+++ Dataset content +++

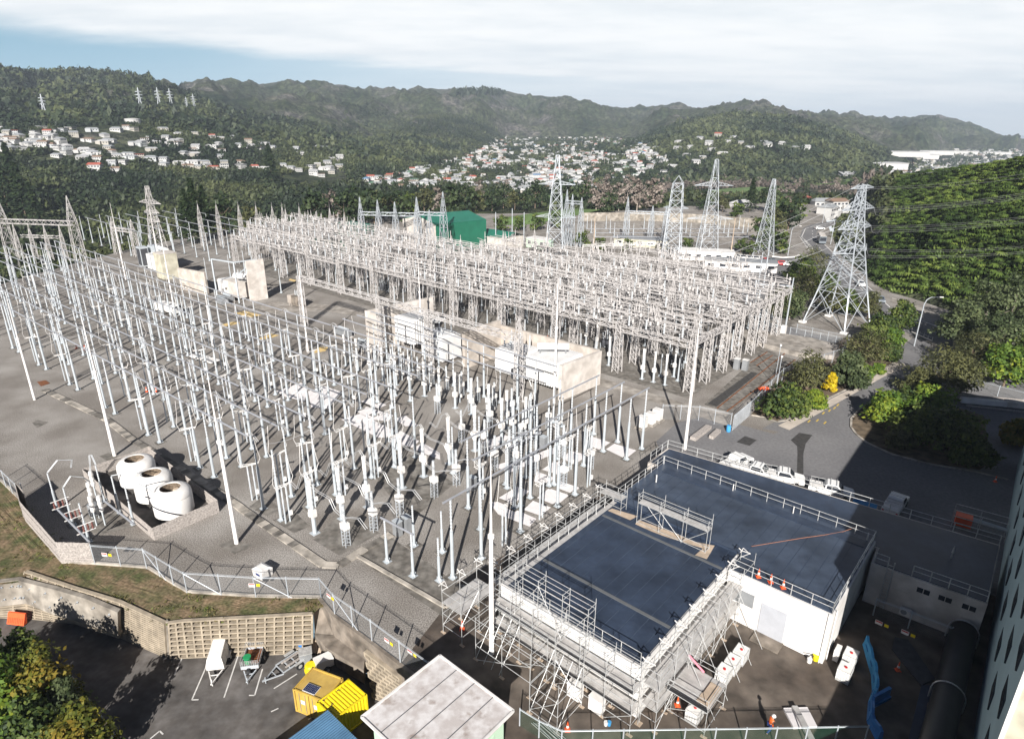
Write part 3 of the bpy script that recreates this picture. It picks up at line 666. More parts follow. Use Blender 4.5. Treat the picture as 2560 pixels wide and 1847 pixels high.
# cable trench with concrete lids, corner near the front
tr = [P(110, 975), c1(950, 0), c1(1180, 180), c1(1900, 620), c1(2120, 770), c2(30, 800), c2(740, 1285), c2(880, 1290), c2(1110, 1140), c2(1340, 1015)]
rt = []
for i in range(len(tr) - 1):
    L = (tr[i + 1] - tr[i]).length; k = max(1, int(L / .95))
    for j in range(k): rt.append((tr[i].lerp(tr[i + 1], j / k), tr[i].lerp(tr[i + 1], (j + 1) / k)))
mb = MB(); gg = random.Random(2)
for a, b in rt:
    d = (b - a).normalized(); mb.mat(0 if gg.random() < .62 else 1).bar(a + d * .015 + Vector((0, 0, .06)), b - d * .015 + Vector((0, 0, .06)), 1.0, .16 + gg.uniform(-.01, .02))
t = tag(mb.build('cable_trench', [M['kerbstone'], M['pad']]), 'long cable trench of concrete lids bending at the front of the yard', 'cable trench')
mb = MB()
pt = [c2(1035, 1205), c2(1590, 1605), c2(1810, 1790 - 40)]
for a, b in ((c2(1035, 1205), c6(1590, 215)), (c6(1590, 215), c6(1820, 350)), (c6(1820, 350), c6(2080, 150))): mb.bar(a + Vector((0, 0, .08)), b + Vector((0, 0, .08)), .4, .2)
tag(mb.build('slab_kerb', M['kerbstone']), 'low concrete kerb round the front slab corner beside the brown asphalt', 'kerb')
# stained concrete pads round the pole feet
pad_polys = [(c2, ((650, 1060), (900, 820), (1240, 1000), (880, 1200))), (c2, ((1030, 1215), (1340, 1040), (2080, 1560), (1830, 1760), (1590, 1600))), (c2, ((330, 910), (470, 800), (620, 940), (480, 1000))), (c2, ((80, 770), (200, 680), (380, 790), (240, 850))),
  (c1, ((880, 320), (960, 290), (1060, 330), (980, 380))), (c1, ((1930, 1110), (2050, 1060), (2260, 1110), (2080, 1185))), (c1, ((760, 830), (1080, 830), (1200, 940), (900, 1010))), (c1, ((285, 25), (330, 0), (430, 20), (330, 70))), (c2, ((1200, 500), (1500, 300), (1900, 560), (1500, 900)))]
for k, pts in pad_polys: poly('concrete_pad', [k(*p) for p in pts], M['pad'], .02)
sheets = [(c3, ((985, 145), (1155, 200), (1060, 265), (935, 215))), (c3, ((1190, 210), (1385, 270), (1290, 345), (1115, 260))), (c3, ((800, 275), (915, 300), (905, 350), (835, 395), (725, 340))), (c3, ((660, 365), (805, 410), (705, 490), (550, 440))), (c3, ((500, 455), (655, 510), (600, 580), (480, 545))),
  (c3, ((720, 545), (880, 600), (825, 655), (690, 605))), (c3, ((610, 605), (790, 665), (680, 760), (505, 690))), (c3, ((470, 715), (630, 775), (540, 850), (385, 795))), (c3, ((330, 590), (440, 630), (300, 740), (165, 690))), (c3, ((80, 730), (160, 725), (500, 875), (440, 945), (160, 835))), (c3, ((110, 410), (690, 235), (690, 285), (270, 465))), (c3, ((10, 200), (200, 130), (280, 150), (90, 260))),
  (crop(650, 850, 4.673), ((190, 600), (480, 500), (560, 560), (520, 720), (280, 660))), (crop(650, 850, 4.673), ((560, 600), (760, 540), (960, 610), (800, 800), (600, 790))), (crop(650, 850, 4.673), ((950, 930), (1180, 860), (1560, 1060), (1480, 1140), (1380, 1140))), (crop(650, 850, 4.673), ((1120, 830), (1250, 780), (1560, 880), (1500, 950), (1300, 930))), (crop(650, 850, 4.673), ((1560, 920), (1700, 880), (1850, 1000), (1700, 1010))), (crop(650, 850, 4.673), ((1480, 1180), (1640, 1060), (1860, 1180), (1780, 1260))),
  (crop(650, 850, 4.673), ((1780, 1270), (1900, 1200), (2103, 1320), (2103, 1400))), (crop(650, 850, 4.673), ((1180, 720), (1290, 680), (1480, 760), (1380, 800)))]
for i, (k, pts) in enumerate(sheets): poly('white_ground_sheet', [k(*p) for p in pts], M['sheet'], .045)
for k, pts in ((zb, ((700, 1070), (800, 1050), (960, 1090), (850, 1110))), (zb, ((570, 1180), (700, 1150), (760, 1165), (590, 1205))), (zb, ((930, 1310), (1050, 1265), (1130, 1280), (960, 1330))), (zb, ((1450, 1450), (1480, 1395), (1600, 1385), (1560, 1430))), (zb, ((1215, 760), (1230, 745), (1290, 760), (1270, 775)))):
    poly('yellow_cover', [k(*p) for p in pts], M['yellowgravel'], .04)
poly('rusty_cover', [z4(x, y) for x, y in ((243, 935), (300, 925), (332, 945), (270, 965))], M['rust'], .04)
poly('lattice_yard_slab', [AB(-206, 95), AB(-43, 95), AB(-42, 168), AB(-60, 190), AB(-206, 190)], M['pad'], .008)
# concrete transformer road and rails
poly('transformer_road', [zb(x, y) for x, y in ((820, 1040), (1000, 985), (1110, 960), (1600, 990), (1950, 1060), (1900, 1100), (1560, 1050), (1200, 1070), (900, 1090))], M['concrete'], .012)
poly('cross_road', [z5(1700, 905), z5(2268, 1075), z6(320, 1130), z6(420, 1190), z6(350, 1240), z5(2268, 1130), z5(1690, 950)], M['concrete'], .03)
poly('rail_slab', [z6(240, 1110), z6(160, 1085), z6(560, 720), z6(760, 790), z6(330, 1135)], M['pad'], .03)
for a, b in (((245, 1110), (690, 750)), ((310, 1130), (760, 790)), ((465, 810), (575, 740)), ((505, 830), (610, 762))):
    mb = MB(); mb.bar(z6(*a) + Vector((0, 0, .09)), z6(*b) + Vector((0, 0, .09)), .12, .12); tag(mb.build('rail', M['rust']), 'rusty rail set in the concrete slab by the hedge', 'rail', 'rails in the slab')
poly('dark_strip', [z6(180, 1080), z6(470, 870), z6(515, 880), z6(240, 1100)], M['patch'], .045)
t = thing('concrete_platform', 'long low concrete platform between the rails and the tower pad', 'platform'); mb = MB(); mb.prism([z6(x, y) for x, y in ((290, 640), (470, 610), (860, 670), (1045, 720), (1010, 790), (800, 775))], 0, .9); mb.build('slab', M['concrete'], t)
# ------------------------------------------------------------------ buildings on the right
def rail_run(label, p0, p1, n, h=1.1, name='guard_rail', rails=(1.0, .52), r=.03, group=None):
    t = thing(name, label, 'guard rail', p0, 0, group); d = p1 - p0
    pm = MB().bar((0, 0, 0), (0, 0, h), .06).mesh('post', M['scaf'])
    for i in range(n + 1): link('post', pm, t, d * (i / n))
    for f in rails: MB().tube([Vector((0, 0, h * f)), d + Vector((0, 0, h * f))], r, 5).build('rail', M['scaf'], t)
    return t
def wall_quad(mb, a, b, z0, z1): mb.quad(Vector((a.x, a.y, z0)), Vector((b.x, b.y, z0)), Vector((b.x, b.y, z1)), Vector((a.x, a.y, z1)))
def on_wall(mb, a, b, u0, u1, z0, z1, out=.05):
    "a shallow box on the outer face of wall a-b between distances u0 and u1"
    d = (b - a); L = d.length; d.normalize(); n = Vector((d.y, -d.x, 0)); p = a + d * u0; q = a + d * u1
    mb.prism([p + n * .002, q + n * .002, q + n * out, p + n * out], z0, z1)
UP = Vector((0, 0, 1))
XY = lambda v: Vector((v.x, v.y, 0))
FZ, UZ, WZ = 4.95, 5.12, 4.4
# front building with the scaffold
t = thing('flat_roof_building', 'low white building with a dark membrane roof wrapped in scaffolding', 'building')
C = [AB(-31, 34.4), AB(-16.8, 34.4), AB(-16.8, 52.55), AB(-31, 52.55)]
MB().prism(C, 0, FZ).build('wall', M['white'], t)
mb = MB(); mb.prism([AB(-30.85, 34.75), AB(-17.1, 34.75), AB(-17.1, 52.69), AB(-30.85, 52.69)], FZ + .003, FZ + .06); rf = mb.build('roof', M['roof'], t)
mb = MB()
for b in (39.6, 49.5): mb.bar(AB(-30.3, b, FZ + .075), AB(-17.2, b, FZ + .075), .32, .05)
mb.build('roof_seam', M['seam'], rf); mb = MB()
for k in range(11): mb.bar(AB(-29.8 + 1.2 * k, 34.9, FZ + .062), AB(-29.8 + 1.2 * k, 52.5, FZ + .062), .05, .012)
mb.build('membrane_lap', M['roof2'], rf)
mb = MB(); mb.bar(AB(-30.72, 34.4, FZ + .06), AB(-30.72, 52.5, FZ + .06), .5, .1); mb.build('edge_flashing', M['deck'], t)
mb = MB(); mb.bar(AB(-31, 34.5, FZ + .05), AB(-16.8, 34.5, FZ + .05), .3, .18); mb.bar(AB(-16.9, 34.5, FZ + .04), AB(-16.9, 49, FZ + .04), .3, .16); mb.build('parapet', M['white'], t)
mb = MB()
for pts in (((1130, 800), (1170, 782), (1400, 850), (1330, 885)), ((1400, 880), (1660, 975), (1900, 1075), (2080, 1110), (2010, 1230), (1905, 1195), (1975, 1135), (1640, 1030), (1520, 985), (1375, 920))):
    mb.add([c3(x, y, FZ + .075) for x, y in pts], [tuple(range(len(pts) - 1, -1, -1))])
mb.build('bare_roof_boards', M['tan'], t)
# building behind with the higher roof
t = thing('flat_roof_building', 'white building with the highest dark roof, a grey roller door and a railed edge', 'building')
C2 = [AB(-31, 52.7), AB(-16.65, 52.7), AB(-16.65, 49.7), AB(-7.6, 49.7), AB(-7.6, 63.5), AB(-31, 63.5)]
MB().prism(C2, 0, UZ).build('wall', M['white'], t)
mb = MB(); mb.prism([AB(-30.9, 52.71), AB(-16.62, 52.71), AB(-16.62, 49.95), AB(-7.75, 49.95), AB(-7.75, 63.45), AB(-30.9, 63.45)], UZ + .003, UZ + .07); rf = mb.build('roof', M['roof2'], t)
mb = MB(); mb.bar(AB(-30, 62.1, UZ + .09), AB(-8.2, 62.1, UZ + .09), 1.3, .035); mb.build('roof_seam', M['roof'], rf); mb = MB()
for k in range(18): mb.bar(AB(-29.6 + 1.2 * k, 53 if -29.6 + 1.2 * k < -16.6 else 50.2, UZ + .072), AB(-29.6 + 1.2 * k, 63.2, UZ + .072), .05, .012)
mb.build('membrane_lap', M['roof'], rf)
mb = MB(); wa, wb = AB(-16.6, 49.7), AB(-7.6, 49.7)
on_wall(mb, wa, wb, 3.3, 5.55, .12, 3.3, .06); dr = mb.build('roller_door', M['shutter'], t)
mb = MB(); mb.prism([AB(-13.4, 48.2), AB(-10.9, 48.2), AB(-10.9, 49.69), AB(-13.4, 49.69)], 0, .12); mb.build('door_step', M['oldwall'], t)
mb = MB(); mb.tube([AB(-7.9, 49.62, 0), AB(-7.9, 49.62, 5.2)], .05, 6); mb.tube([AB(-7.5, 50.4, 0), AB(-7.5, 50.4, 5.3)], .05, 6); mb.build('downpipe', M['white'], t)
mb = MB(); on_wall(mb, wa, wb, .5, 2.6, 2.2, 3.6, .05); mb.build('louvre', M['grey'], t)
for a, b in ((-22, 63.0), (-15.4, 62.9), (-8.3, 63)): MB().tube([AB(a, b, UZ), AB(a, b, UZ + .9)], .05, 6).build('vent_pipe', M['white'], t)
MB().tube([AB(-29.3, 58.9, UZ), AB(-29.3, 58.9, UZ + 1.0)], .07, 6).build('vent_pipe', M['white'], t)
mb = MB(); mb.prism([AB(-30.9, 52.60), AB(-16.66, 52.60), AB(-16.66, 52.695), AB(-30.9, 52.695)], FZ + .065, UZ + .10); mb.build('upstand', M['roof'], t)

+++
+++ Dataset content +++

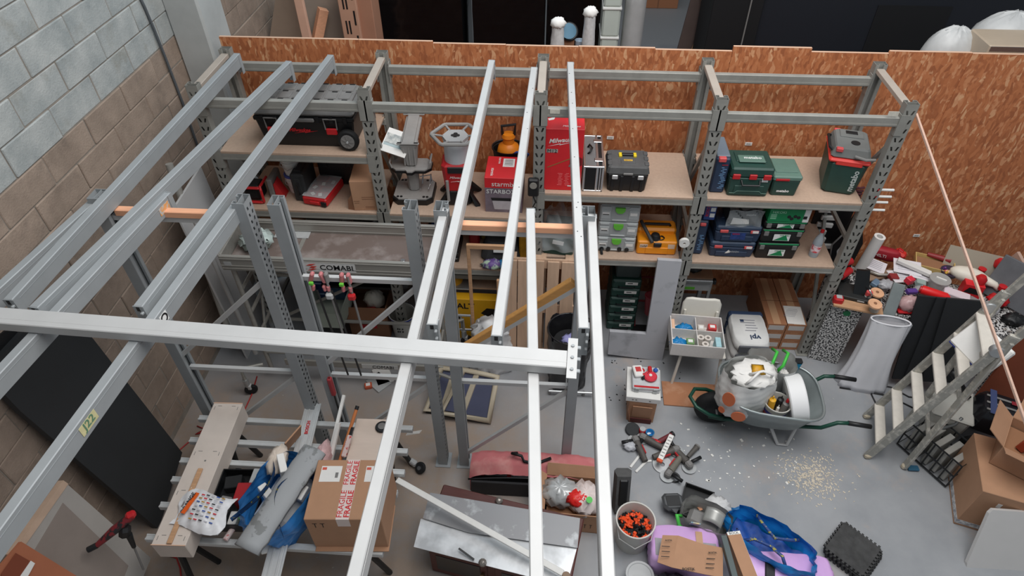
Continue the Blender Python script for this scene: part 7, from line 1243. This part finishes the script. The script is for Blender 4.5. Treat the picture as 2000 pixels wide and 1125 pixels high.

+++

• Task to complete
Count how many lines above include the word "part" and answer with that figure only.

• Answer below
2